(Rows from a 3D scene dataset)
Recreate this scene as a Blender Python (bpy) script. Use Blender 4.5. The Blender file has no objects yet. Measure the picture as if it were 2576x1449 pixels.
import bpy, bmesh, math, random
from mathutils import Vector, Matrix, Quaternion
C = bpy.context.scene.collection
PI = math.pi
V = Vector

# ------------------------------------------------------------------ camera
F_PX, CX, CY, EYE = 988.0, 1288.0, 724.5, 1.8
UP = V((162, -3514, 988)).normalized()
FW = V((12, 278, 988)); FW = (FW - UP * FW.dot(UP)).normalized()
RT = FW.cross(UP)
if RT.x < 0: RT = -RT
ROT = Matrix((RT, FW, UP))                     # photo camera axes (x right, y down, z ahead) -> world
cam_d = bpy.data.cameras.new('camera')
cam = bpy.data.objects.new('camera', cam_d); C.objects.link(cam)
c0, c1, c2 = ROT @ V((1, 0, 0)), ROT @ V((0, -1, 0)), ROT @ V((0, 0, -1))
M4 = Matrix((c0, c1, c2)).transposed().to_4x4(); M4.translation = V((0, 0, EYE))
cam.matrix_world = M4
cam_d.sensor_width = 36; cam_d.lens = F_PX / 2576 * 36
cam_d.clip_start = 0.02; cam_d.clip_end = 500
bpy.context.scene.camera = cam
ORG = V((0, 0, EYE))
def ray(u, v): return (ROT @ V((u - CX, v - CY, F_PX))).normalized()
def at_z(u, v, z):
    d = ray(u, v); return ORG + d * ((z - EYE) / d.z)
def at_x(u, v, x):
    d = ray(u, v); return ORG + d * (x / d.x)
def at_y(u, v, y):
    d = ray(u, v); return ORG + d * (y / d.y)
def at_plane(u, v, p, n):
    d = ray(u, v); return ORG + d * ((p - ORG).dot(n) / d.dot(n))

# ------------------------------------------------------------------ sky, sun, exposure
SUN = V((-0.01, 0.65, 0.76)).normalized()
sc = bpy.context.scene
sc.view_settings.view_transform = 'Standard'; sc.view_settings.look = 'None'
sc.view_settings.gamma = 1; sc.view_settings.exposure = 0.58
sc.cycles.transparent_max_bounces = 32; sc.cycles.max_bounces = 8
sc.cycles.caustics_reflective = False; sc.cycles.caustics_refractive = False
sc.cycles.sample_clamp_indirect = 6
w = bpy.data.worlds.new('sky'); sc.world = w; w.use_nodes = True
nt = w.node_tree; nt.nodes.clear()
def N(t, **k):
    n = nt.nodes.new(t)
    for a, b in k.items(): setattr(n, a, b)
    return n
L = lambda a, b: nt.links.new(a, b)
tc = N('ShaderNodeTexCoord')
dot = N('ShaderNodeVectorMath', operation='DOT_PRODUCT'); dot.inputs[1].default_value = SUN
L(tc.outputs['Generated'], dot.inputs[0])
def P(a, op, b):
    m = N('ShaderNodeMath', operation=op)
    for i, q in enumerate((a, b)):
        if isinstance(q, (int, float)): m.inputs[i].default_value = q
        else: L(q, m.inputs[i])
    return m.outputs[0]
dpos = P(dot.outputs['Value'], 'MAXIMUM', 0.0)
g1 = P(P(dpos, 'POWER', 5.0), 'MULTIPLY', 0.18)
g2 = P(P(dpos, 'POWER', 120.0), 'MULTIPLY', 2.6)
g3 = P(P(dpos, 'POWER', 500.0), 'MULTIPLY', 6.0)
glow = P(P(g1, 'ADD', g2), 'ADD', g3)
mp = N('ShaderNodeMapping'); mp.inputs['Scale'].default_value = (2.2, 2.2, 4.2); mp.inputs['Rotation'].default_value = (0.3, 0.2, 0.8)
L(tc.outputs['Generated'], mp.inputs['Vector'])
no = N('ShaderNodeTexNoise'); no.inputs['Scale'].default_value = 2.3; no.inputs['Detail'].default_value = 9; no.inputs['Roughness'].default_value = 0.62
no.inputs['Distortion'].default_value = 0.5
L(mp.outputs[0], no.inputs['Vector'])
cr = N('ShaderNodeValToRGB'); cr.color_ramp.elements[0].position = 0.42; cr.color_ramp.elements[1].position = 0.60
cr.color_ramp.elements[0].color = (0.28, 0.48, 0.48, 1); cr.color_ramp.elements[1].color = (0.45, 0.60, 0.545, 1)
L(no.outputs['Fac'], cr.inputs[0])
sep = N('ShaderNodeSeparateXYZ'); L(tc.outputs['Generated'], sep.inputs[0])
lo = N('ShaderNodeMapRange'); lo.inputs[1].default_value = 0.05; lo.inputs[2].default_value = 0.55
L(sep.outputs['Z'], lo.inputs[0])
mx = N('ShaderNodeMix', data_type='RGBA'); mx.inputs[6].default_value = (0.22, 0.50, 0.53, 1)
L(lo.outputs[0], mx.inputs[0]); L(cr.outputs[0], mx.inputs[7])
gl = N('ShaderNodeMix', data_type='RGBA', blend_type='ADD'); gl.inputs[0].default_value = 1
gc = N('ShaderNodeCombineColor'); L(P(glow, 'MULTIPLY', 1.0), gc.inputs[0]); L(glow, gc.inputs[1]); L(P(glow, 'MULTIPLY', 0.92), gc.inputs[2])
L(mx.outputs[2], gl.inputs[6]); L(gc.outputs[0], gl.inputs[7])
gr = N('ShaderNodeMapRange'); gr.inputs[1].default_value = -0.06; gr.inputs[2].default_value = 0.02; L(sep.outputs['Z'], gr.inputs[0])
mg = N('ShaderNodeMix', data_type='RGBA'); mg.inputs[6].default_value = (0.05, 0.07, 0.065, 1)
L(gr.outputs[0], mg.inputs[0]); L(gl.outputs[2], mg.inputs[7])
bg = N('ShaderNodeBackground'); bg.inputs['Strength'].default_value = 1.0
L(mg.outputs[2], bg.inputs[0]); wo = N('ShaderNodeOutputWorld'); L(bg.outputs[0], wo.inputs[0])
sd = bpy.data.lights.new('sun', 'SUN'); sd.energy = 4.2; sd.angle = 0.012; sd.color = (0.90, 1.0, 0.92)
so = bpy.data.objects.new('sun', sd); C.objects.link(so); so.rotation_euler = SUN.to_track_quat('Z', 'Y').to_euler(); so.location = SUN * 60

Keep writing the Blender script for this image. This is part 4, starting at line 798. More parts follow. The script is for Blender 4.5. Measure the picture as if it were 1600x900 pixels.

__Task requirements__: Quote all of the entries exactly as they appear.

__Task output__:
Recreate this scene as a Blender Python (bpy) script. Use Blender 4.5. The Blender file has no objects yet. Measure the picture as if it were 2576x1449 pixels.
import bpy, bmesh, math, random
from mathutils import Vector, Matrix, Quaternion
C = bpy.context.scene.collection
PI = math.pi
V = Vector

# ------------------------------------------------------------------ camera
F_PX, CX, CY, EYE = 988.0, 1288.0, 724.5, 1.8
UP = V((162, -3514, 988)).normalized()
FW = V((12, 278, 988)); FW = (FW - UP * FW.dot(UP)).normalized()
RT = FW.cross(UP)
if RT.x < 0: RT = -RT
ROT = Matrix((RT, FW, UP))                     # photo camera axes (x right, y down, z ahead) -> world
cam_d = bpy.data.cameras.new('camera')
cam = bpy.data.objects.new('camera', cam_d); C.objects.link(cam)
c0, c1, c2 = ROT @ V((1, 0, 0)), ROT @ V((0, -1, 0)), ROT @ V((0, 0, -1))
M4 = Matrix((c0, c1, c2)).transposed().to_4x4(); M4.translation = V((0, 0, EYE))
cam.matrix_world = M4
cam_d.sensor_width = 36; cam_d.lens = F_PX / 2576 * 36
cam_d.clip_start = 0.02; cam_d.clip_end = 500
bpy.context.scene.camera = cam
ORG = V((0, 0, EYE))
def ray(u, v): return (ROT @ V((u - CX, v - CY, F_PX))).normalized()
def at_z(u, v, z):
    d = ray(u, v); return ORG + d * ((z - EYE) / d.z)
def at_x(u, v, x):
    d = ray(u, v); return ORG + d * (x / d.x)
def at_y(u, v, y):
    d = ray(u, v); return ORG + d * (y / d.y)
def at_plane(u, v, p, n):
    d = ray(u, v); return ORG + d * ((p - ORG).dot(n) / d.dot(n))

# ------------------------------------------------------------------ sky, sun, exposure
SUN = V((-0.01, 0.65, 0.76)).normalized()
sc = bpy.context.scene
sc.view_settings.view_transform = 'Standard'; sc.view_settings.look = 'None'
sc.view_settings.gamma = 1; sc.view_settings.exposure = 0.58
sc.cycles.transparent_max_bounces = 32; sc.cycles.max_bounces = 8
sc.cycles.caustics_reflective = False; sc.cycles.caustics_refractive = False
sc.cycles.sample_clamp_indirect = 6
w = bpy.data.worlds.new('sky'); sc.world = w; w.use_nodes = True
nt = w.node_tree; nt.nodes.clear()
def N(t, **k):
    n = nt.nodes.new(t)
    for a, b in k.items(): setattr(n, a, b)
    return n
L = lambda a, b: nt.links.new(a, b)
tc = N('ShaderNodeTexCoord')
dot = N('ShaderNodeVectorMath', operation='DOT_PRODUCT'); dot.inputs[1].default_value = SUN
L(tc.outputs['Generated'], dot.inputs[0])
def P(a, op, b):
    m = N('ShaderNodeMath', operation=op)
    for i, q in enumerate((a, b)):
        if isinstance(q, (int, float)): m.inputs[i].default_value = q
        else: L(q, m.inputs[i])
    return m.outputs[0]
dpos = P(dot.outputs['Value'], 'MAXIMUM', 0.0)
g1 = P(P(dpos, 'POWER', 5.0), 'MULTIPLY', 0.18)
g2 = P(P(dpos, 'POWER', 120.0), 'MULTIPLY', 2.6)
g3 = P(P(dpos, 'POWER', 500.0), 'MULTIPLY', 6.0)
glow = P(P(g1, 'ADD', g2), 'ADD', g3)
mp = N('ShaderNodeMapping'); mp.inputs['Scale'].default_value = (2.2, 2.2, 4.2); mp.inputs['Rotation'].default_value = (0.3, 0.2, 0.8)
L(tc.outputs['Generated'], mp.inputs['Vector'])
no = N('ShaderNodeTexNoise'); no.inputs['Scale'].default_value = 2.3; no.inputs['Detail'].default_value = 9; no.inputs['Roughness'].default_value = 0.62
no.inputs['Distortion'].default_value = 0.5
L(mp.outputs[0], no.inputs['Vector'])
cr = N('ShaderNodeValToRGB'); cr.color_ramp.elements[0].position = 0.42; cr.color_ramp.elements[1].position = 0.60
cr.color_ramp.elements[0].color = (0.28, 0.48, 0.48, 1); cr.color_ramp.elements[1].color = (0.45, 0.60, 0.545, 1)
L(no.outputs['Fac'], cr.inputs[0])
sep = N('ShaderNodeSeparateXYZ'); L(tc.outputs['Generated'], sep.inputs[0])
lo = N('ShaderNodeMapRange'); lo.inputs[1].default_value = 0.05; lo.inputs[2].default_value = 0.55
L(sep.outputs['Z'], lo.inputs[0])
mx = N('ShaderNodeMix', data_type='RGBA'); mx.inputs[6].default_value = (0.22, 0.50, 0.53, 1)
L(lo.outputs[0], mx.inputs[0]); L(cr.outputs[0], mx.inputs[7])
gl = N('ShaderNodeMix', data_type='RGBA', blend_type='ADD'); gl.inputs[0].default_value = 1
gc = N('ShaderNodeCombineColor'); L(P(glow, 'MULTIPLY', 1.0), gc.inputs[0]); L(glow, gc.inputs[1]); L(P(glow, 'MULTIPLY', 0.92), gc.inputs[2])
L(mx.outputs[2], gl.inputs[6]); L(gc.outputs[0], gl.inputs[7])
gr = N('ShaderNodeMapRange'); gr.inputs[1].default_value = -0.06; gr.inputs[2].default_value = 0.02; L(sep.outputs['Z'], gr.inputs[0])
mg = N('ShaderNodeMix', data_type='RGBA'); mg.inputs[6].default_value = (0.05, 0.07, 0.065, 1)
L(gr.outputs[0], mg.inputs[0]); L(gl.outputs[2], mg.inputs[7])
bg = N('ShaderNodeBackground'); bg.inputs['Strength'].default_value = 1.0
L(mg.outputs[2], bg.inputs[0]); wo = N('ShaderNodeOutputWorld'); L(bg.outputs[0], wo.inputs[0])
sd = bpy.data.lights.new('sun', 'SUN'); sd.energy = 4.2; sd.angle = 0.012; sd.color = (0.90, 1.0, 0.92)
so = bpy.data.objects.new('sun', sd); C.objects.link(so); so.rotation_euler = SUN.to_track_quat('Z', 'Y').to_euler(); so.location = SUN * 60

Keep writing the Blender script for this image. This is part 4, starting at line 798. More parts follow. The script is for Blender 4.5. Measure the picture as if it were 1600x900 pixels.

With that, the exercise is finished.